Filter the records for lines holding the string "with".
···
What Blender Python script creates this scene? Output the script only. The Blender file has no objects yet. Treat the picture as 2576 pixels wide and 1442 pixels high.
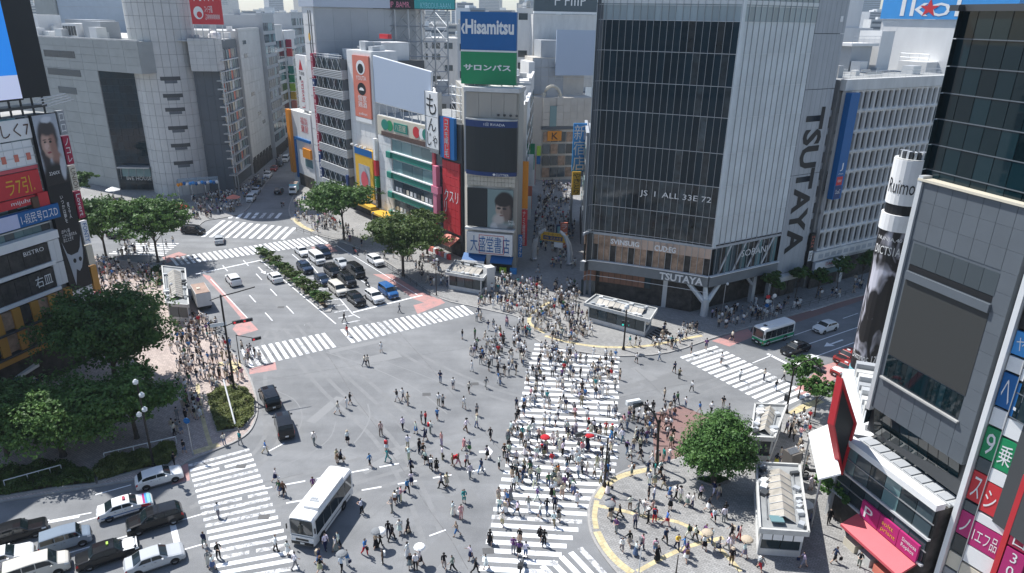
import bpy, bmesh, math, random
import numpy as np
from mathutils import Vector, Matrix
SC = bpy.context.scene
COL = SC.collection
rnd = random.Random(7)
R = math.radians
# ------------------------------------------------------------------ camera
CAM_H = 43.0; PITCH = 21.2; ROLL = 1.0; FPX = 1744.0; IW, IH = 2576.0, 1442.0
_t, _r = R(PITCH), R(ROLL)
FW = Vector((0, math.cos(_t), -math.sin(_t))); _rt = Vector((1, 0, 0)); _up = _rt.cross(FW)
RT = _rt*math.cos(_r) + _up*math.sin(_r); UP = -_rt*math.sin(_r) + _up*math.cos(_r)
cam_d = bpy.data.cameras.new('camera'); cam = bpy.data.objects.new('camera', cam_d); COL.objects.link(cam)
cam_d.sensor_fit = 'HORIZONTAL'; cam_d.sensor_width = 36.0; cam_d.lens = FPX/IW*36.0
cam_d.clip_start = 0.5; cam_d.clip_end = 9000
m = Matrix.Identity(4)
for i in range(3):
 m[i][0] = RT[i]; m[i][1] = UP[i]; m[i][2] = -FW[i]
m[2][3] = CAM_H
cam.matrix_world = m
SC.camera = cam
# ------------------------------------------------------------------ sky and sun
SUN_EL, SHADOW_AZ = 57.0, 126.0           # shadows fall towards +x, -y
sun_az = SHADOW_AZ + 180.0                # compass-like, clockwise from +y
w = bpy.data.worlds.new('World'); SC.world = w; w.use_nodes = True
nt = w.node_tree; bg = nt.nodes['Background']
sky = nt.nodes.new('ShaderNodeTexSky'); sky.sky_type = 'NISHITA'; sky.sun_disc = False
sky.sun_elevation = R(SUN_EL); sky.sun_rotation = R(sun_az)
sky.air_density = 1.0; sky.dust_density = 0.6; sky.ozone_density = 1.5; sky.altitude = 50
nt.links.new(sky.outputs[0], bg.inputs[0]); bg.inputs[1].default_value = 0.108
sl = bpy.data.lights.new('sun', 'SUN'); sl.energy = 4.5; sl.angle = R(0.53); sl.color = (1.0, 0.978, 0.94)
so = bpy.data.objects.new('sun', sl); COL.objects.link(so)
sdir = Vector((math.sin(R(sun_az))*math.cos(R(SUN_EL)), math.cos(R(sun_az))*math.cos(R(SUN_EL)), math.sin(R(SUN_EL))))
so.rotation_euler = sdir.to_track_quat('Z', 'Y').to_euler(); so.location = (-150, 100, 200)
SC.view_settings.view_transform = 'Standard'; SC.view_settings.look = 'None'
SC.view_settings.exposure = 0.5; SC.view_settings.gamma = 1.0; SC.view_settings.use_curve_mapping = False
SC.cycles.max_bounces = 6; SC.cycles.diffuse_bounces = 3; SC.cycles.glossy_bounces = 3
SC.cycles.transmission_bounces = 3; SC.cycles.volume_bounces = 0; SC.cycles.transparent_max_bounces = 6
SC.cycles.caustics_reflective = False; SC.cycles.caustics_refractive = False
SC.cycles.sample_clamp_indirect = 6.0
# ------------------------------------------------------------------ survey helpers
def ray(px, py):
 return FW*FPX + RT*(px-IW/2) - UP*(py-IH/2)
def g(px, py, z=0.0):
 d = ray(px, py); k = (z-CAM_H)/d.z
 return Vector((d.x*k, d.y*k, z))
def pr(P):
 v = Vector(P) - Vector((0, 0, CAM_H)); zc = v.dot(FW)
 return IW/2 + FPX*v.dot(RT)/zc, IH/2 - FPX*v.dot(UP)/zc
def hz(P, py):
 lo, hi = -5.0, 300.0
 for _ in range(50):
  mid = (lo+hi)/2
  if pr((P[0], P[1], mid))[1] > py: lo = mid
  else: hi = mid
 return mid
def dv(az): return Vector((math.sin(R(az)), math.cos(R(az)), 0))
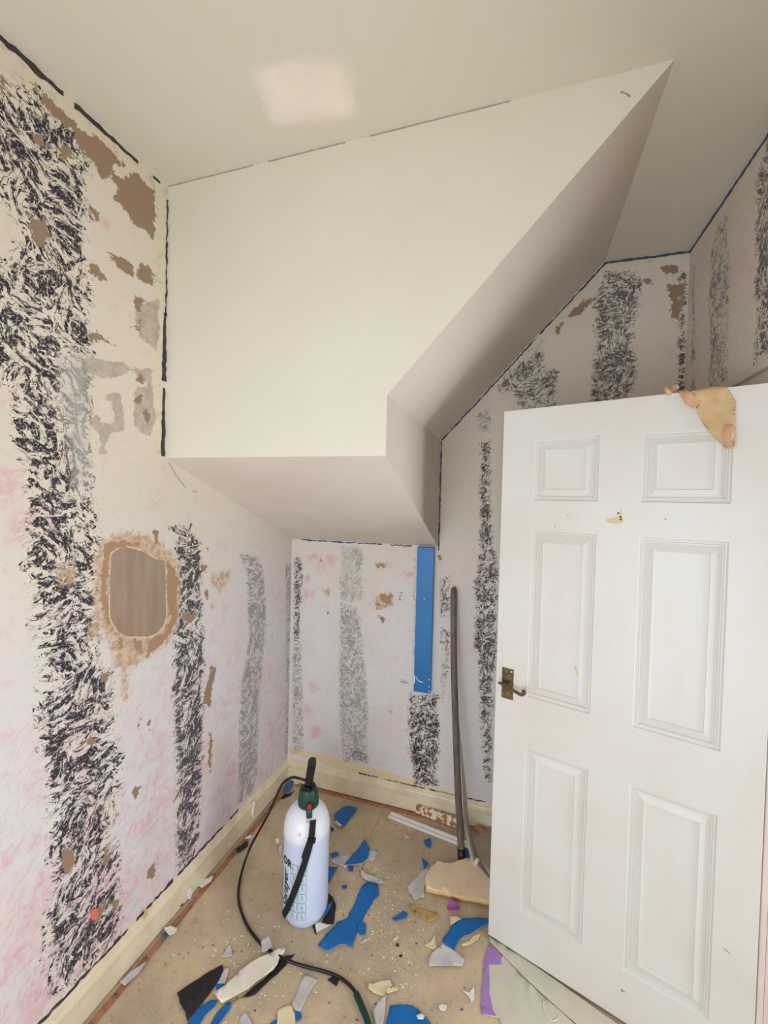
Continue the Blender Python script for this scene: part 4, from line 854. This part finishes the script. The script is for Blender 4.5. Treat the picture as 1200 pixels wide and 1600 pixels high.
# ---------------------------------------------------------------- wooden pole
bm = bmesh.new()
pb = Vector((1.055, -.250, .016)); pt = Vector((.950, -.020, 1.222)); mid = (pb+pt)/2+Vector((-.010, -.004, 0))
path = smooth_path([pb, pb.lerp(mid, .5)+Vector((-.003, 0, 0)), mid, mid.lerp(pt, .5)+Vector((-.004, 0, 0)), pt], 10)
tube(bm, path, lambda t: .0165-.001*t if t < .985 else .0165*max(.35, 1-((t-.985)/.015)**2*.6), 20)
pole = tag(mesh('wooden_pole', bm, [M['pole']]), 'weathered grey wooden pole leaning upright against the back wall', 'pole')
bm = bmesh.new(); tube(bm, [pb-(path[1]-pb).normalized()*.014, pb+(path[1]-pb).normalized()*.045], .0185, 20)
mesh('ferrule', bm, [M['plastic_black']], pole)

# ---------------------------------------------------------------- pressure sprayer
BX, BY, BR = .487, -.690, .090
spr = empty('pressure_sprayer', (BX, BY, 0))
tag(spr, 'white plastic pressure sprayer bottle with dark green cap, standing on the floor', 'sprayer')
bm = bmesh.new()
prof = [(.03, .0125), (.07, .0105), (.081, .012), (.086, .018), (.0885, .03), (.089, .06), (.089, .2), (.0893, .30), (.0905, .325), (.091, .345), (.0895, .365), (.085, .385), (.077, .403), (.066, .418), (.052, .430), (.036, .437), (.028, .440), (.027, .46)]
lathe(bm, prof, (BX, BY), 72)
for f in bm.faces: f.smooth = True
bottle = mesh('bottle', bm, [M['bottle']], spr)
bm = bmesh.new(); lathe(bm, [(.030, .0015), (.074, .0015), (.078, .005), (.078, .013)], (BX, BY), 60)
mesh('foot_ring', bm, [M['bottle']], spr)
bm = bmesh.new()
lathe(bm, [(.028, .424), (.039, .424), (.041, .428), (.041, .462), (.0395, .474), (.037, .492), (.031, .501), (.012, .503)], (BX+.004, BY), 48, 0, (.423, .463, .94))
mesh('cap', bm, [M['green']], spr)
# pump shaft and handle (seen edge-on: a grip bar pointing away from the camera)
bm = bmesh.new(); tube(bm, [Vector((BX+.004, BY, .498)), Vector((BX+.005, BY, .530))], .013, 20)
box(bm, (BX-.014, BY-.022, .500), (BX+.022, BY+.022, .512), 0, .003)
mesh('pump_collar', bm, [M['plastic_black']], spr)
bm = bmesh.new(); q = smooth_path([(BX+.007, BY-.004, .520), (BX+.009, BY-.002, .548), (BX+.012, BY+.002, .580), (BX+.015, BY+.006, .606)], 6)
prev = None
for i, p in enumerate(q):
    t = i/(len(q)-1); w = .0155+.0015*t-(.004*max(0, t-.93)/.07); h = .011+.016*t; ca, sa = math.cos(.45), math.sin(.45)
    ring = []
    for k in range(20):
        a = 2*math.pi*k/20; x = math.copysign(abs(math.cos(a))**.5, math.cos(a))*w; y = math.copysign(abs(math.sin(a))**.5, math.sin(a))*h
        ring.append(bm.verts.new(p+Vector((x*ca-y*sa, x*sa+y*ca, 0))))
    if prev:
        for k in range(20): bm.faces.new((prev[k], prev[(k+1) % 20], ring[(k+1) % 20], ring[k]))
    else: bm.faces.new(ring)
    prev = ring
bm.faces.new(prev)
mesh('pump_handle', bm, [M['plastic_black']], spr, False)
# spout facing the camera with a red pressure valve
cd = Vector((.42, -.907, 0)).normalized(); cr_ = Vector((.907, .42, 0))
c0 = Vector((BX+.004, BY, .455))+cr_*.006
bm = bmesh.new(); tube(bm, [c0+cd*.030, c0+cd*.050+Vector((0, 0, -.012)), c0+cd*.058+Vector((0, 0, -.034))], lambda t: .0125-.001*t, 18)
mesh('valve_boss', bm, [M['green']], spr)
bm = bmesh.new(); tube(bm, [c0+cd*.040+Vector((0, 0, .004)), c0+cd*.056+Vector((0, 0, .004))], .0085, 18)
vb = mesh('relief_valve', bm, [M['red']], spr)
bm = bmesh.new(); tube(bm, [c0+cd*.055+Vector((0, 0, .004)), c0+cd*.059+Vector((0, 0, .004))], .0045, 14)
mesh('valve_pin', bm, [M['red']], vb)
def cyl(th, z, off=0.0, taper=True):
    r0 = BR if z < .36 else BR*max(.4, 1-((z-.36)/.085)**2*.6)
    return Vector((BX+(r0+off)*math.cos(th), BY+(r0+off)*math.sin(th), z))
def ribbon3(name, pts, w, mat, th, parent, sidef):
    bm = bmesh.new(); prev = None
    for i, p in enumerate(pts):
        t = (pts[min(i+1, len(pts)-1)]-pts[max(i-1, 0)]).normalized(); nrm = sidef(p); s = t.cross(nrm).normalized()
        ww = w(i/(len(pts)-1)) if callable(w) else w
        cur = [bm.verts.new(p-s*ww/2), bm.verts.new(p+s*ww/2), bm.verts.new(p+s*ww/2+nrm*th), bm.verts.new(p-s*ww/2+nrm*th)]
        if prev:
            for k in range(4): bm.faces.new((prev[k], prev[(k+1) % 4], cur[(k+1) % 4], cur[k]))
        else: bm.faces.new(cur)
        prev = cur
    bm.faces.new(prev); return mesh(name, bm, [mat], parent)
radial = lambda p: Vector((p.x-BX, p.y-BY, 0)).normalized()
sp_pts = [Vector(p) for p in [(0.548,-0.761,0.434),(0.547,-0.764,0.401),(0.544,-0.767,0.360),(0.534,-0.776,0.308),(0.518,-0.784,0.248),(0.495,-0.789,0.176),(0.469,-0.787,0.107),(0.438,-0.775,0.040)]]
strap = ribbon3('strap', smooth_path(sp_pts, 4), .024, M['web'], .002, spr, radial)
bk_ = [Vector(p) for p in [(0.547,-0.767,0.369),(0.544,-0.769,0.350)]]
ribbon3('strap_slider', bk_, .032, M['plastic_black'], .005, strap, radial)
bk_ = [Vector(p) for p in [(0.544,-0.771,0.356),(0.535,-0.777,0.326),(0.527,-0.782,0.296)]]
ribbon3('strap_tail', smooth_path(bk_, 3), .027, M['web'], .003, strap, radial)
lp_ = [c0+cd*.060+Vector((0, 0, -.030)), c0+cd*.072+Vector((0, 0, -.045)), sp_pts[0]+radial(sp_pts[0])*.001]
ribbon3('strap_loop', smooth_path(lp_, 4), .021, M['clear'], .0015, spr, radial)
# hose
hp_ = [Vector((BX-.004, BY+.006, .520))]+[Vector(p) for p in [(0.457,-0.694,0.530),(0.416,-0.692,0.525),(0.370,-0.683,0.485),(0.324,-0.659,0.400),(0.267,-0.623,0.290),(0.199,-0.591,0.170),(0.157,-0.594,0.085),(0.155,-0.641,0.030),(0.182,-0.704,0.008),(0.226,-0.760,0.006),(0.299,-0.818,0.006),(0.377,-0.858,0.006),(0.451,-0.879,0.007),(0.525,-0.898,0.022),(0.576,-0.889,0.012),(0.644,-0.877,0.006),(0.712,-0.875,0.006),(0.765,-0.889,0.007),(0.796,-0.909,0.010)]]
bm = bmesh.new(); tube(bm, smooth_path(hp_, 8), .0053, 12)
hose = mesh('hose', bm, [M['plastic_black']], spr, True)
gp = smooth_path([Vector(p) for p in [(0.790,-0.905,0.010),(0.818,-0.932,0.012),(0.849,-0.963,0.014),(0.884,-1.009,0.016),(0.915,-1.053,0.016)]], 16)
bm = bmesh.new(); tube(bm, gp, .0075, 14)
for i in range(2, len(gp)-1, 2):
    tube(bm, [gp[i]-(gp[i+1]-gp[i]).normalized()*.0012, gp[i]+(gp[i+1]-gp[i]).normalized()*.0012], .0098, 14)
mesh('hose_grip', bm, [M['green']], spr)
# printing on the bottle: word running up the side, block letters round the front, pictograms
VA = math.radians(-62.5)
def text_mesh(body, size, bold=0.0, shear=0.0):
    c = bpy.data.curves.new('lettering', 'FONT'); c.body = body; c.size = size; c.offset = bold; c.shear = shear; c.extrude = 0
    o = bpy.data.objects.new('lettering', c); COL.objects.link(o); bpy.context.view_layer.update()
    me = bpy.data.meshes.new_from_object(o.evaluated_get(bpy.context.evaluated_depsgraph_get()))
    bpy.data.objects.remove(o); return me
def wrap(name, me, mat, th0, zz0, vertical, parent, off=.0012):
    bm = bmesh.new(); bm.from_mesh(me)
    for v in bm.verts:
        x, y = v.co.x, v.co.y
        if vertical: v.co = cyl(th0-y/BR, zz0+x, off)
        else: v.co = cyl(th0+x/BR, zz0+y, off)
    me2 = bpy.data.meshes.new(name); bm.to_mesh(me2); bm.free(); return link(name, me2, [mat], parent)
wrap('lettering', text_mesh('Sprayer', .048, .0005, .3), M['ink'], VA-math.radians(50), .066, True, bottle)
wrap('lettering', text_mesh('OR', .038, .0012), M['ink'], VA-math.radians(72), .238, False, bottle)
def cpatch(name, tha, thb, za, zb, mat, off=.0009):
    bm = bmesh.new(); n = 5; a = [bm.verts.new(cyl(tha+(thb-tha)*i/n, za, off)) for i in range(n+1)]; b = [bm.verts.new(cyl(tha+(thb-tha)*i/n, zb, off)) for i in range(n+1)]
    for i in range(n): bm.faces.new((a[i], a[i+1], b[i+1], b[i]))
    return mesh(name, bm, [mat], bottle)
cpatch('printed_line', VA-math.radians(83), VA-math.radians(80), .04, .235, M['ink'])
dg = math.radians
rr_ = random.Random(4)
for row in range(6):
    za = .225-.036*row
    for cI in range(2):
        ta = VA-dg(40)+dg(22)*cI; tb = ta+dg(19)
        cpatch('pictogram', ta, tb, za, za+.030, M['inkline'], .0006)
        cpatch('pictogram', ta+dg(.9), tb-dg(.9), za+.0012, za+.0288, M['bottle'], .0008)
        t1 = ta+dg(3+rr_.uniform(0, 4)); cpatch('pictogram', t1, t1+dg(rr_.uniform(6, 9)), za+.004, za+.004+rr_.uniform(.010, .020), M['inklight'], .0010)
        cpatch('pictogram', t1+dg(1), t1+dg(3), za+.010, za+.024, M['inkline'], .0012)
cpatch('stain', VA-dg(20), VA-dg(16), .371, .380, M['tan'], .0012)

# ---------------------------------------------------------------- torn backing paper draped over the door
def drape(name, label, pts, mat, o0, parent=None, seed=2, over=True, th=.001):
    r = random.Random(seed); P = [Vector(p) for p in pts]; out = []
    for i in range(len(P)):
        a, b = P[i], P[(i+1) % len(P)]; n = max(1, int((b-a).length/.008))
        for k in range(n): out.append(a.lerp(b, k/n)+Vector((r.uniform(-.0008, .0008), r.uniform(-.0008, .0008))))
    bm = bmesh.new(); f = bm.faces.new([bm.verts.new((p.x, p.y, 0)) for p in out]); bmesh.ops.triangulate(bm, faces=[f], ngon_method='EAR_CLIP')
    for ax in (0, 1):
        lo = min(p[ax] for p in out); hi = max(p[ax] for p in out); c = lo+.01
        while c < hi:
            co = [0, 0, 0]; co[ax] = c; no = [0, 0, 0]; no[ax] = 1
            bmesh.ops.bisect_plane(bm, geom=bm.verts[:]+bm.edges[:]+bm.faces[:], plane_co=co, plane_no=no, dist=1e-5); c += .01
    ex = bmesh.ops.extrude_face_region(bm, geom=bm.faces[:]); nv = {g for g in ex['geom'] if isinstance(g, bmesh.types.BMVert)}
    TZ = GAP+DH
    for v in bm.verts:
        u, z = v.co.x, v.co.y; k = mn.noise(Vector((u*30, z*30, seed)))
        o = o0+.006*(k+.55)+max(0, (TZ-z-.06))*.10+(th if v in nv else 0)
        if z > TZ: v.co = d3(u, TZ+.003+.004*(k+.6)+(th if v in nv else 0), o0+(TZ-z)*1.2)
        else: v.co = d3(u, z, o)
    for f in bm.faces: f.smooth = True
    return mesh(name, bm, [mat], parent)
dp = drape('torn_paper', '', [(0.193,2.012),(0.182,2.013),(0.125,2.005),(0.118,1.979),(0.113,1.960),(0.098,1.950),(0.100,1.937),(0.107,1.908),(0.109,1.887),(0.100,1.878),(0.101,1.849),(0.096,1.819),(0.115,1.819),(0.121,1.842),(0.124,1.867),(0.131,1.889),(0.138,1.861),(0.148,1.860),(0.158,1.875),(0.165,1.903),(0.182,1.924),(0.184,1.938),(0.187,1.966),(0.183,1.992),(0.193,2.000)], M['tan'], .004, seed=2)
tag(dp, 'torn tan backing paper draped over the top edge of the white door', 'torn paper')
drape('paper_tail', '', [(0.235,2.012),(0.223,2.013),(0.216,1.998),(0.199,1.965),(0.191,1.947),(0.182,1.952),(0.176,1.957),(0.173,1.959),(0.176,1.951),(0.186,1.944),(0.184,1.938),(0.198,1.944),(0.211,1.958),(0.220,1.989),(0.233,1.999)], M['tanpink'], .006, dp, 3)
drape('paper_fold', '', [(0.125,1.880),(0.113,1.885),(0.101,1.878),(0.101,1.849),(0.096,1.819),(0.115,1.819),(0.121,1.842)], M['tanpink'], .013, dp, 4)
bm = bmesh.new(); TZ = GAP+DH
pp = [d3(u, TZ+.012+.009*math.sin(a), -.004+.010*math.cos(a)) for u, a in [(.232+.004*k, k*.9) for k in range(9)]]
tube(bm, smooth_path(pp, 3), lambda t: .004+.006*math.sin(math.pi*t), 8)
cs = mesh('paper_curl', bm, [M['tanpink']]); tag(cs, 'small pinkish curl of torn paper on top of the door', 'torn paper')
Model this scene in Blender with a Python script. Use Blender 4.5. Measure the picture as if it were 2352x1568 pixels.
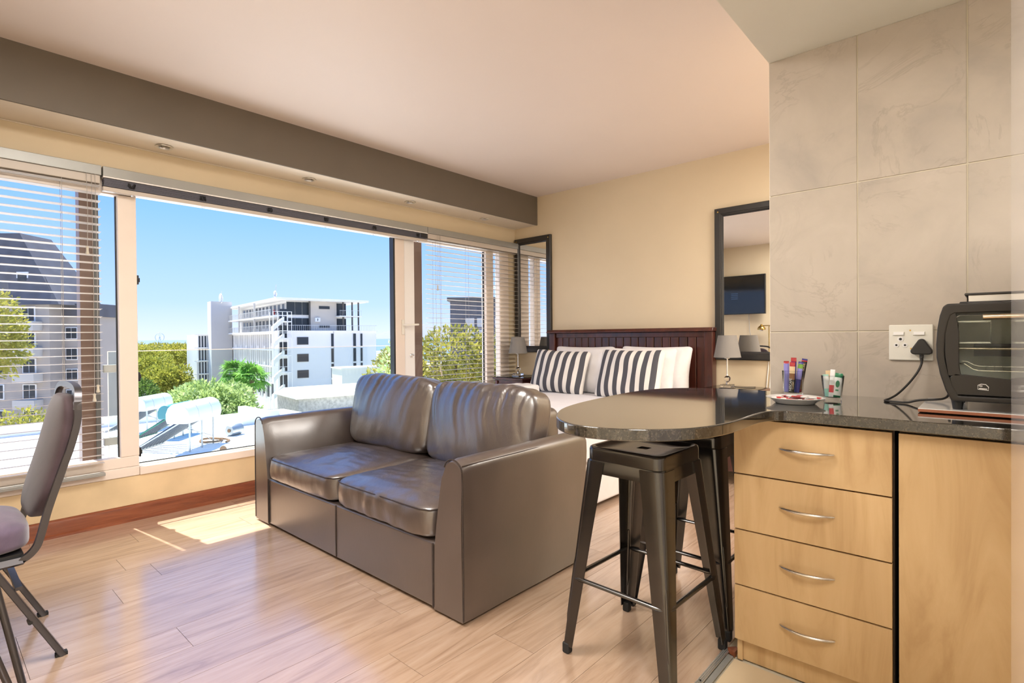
···
**RESPONSE**
tag(spr, 'white plastic pressure sprayer bottle with dark green cap, standing on the floor', 'sprayer')
# spout facing the camera with a red pressure valve
Model this scene in Blender with a Python script. Use Blender 4.5. Measure the picture as if it were 2352x1568 pixels.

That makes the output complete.